Almost all of the Uli were collected over a short period between 1904 and 1908. Administrators Boluminski and Wostrack, Governor Hahl, and other colonial residents, were prolific marauders who engaged in fierce competition, taking advantage of the upheaval induced by the establishment of the Imperial Order. In a corpus of 230 Ulis, we have identified 33 "selambúngin lorong", three of which were illustrated by Krämer (Die Malanggane von Tombara, p. 26, 27 and 28), and only five of which are kept in private collections. The Gradiva Uli is particulary close to the one acquired in 1908 by the Hamburger Südsee Expedition from colonial administrator Boluminski (Museum für Völkerkunde, Hamburg, inv.
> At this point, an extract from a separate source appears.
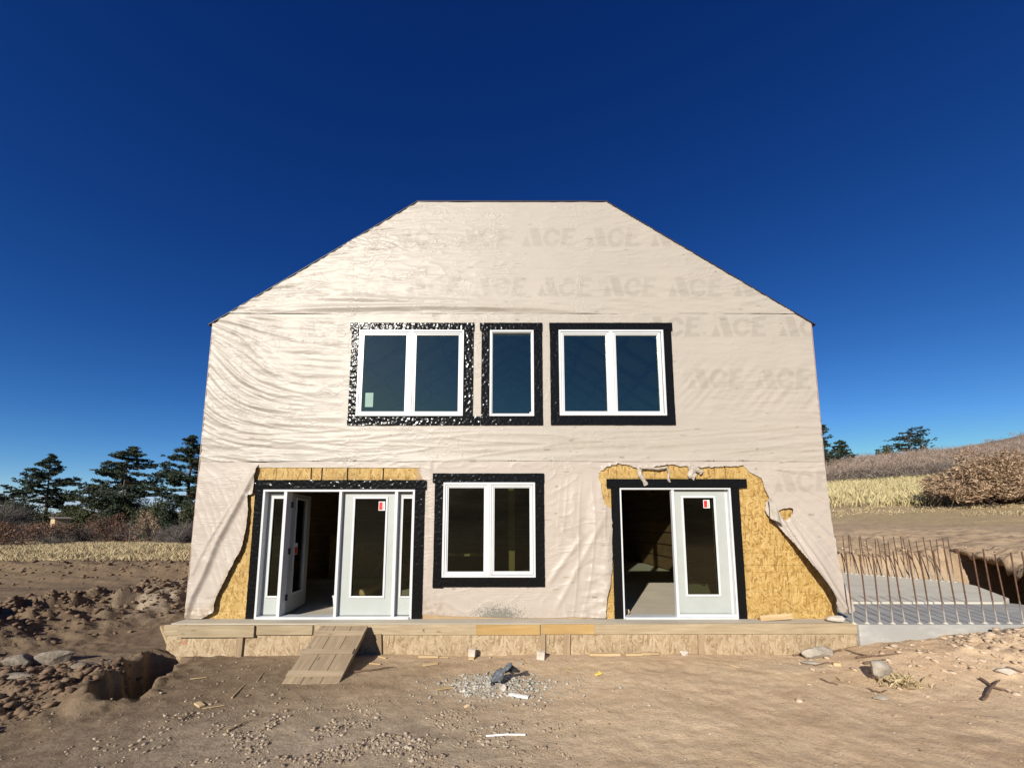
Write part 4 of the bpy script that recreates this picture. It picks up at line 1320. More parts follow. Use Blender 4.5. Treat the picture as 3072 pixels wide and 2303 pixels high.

No. 9402i, in Krämer, ibid, p. 26), and to the one from the former Masco collection, now held in the collections of the Los Angeles County Museum of Art (LACMA).   

We have not been able to identify the collector and the course the Gradiva Uli followed before its presentation in Paris at the auction of the Maurice de Vlaminck collection, in 1937. However, its illustration in the catalogue of this auction, as well as traces of very ancient and fragile yellow pigments visible on the temples of the main figure and on the sides of the smaller Ulis show that, unlike other statues that were touched up or painted over, either at the time of collection or once within German museums, the Gradiva Uli remains as it was collected a hundred years ago.